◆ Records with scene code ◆
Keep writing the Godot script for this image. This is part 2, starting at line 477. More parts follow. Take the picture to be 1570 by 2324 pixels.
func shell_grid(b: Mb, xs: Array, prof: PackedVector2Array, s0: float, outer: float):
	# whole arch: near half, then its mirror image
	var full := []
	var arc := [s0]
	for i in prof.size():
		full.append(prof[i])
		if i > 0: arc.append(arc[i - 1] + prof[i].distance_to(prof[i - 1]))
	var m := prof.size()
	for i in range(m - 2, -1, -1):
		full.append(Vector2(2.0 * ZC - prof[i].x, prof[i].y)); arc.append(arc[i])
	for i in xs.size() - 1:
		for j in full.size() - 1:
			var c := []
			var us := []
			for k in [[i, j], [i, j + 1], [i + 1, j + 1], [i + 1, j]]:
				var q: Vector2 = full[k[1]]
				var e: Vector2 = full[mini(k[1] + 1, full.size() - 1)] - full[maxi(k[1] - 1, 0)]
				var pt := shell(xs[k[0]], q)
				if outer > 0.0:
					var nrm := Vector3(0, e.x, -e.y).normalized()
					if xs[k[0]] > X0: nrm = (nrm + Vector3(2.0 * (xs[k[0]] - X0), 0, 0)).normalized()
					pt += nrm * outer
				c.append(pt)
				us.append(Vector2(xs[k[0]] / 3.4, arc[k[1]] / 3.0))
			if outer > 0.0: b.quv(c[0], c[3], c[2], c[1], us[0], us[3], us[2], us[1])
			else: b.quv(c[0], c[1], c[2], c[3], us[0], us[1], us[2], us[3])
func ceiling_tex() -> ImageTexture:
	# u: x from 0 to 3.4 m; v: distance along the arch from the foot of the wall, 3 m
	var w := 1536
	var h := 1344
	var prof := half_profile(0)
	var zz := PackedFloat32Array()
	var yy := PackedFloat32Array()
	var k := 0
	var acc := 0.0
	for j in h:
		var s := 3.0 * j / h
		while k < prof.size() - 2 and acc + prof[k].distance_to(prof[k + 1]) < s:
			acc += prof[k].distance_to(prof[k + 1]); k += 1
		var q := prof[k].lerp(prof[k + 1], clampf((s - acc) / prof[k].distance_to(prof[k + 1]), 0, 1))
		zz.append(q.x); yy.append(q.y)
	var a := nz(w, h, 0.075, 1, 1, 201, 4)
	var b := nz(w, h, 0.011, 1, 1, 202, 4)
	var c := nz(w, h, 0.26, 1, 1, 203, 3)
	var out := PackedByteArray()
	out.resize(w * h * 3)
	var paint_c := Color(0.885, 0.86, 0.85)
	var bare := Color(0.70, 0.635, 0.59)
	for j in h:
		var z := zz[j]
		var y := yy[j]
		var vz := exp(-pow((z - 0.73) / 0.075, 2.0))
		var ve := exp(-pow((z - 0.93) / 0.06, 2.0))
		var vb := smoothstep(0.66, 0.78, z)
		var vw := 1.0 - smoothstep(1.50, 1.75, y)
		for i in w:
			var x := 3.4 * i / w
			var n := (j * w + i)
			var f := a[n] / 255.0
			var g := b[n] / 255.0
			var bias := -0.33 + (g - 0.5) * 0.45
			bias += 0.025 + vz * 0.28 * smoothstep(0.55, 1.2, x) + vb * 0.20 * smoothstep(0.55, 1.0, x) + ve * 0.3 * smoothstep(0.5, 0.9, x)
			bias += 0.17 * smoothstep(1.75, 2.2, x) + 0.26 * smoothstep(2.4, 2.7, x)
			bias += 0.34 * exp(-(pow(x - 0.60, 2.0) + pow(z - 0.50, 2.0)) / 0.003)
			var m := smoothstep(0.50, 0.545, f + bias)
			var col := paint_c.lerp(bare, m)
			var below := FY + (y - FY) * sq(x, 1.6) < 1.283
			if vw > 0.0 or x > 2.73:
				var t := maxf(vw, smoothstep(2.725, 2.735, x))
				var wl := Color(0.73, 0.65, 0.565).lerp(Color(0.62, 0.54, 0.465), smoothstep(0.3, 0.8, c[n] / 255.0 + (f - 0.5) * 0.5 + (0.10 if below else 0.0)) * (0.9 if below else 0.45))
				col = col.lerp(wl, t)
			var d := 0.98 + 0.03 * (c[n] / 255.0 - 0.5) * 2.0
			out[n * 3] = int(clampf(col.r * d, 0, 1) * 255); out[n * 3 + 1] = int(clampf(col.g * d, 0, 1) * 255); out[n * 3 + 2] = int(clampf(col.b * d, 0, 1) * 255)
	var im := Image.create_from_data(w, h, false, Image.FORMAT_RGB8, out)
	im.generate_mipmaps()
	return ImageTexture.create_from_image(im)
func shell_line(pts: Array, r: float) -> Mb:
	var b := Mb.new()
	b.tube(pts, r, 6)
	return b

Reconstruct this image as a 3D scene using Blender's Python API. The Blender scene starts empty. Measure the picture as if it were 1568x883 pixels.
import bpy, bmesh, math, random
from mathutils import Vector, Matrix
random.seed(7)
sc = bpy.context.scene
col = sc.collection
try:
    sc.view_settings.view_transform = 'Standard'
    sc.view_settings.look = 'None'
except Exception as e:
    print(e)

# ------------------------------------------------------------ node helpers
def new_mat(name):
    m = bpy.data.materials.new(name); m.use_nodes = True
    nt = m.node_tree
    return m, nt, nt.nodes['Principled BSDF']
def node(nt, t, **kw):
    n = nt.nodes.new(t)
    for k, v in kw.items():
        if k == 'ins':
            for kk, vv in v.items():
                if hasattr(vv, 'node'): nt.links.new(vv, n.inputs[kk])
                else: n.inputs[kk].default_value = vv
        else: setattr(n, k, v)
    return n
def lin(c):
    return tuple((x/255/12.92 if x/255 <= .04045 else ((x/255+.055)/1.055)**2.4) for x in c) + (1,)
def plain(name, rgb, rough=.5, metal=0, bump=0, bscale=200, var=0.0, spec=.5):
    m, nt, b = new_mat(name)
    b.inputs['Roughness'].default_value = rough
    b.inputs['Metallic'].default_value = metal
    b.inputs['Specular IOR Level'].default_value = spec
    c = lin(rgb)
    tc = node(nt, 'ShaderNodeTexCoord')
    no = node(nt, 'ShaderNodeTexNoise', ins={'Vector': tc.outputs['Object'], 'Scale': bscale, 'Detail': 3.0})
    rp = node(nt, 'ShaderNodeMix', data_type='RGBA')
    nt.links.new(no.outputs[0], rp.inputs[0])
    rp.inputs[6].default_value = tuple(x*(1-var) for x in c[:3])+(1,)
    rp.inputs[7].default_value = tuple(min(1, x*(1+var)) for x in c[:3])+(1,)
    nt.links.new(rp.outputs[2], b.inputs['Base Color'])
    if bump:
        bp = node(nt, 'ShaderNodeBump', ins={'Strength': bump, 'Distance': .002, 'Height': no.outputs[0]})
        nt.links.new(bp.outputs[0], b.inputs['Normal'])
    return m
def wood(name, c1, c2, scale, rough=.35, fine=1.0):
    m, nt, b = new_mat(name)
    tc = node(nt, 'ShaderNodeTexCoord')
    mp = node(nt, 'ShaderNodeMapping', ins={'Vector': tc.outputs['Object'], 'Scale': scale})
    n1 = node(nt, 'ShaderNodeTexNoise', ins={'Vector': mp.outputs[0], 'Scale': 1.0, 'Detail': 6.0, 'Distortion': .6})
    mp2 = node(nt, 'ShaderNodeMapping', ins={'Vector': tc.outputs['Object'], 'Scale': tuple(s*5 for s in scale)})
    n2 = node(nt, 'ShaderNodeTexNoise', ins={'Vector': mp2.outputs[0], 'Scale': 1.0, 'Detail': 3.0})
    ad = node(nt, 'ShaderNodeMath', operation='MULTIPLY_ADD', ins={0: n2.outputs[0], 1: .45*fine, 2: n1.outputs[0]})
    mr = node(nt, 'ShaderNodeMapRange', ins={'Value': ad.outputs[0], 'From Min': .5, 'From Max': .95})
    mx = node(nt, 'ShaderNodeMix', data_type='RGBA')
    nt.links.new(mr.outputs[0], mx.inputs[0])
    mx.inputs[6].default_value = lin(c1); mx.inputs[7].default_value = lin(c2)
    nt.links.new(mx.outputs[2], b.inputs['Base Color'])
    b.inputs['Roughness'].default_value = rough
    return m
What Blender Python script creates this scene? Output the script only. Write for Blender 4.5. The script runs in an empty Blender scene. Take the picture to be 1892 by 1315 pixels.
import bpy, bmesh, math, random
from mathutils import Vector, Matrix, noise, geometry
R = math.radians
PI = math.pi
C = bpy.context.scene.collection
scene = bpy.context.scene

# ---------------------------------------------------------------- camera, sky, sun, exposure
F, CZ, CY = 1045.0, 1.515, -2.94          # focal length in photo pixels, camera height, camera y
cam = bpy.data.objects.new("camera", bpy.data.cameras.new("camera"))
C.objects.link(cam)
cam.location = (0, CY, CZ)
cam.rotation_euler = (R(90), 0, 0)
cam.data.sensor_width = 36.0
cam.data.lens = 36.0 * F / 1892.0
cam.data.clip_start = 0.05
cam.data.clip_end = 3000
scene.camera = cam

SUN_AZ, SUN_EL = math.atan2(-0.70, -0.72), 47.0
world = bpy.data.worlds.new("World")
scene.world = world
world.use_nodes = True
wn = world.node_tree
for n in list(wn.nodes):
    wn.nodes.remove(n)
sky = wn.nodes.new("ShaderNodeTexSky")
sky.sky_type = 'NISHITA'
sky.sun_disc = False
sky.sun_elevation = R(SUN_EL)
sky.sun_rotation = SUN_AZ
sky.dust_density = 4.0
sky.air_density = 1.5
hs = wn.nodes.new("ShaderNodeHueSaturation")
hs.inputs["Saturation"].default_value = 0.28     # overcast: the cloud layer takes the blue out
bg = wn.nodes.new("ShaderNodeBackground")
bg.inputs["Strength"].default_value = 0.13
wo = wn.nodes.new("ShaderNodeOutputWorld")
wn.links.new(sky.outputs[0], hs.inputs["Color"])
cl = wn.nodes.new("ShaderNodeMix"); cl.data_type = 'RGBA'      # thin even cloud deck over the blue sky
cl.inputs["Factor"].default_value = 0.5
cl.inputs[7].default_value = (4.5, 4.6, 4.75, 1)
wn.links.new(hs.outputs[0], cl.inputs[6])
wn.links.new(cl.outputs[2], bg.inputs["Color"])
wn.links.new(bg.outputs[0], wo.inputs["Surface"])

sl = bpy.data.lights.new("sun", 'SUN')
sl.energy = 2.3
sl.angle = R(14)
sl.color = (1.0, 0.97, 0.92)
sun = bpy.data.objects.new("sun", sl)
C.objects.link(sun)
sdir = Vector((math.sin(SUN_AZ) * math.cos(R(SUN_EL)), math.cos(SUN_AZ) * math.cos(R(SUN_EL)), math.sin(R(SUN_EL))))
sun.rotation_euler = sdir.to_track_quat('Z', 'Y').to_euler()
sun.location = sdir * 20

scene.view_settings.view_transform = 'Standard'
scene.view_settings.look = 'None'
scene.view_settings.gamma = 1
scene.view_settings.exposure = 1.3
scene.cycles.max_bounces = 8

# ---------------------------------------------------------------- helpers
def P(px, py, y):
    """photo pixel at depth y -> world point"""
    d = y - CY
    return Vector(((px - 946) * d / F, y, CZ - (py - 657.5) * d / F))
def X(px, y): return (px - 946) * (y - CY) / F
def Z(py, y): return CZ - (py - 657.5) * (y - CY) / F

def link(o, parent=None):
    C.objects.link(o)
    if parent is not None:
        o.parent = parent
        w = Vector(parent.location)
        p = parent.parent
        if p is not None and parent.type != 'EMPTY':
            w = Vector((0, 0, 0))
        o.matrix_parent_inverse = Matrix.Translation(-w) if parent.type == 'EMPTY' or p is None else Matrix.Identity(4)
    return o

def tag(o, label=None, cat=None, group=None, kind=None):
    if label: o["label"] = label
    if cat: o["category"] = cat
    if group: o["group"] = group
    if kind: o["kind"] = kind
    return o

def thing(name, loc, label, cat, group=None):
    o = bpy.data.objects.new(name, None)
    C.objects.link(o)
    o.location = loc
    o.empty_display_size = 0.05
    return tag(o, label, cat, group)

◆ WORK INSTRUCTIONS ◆
Look back at the data above. Transcribe exactly the lines starting at the line that contains "What Blender Python" and ending at the line that contains "scene = bpy.context.scene".

◆ CORRECT RESPONSE ◆
What Blender Python script creates this scene? Output the script only. Write for Blender 4.5. The script runs in an empty Blender scene. Take the picture to be 1892 by 1315 pixels.
import bpy, bmesh, math, random
from mathutils import Vector, Matrix, noise, geometry
R = math.radians
PI = math.pi
C = bpy.context.scene.collection
scene = bpy.context.scene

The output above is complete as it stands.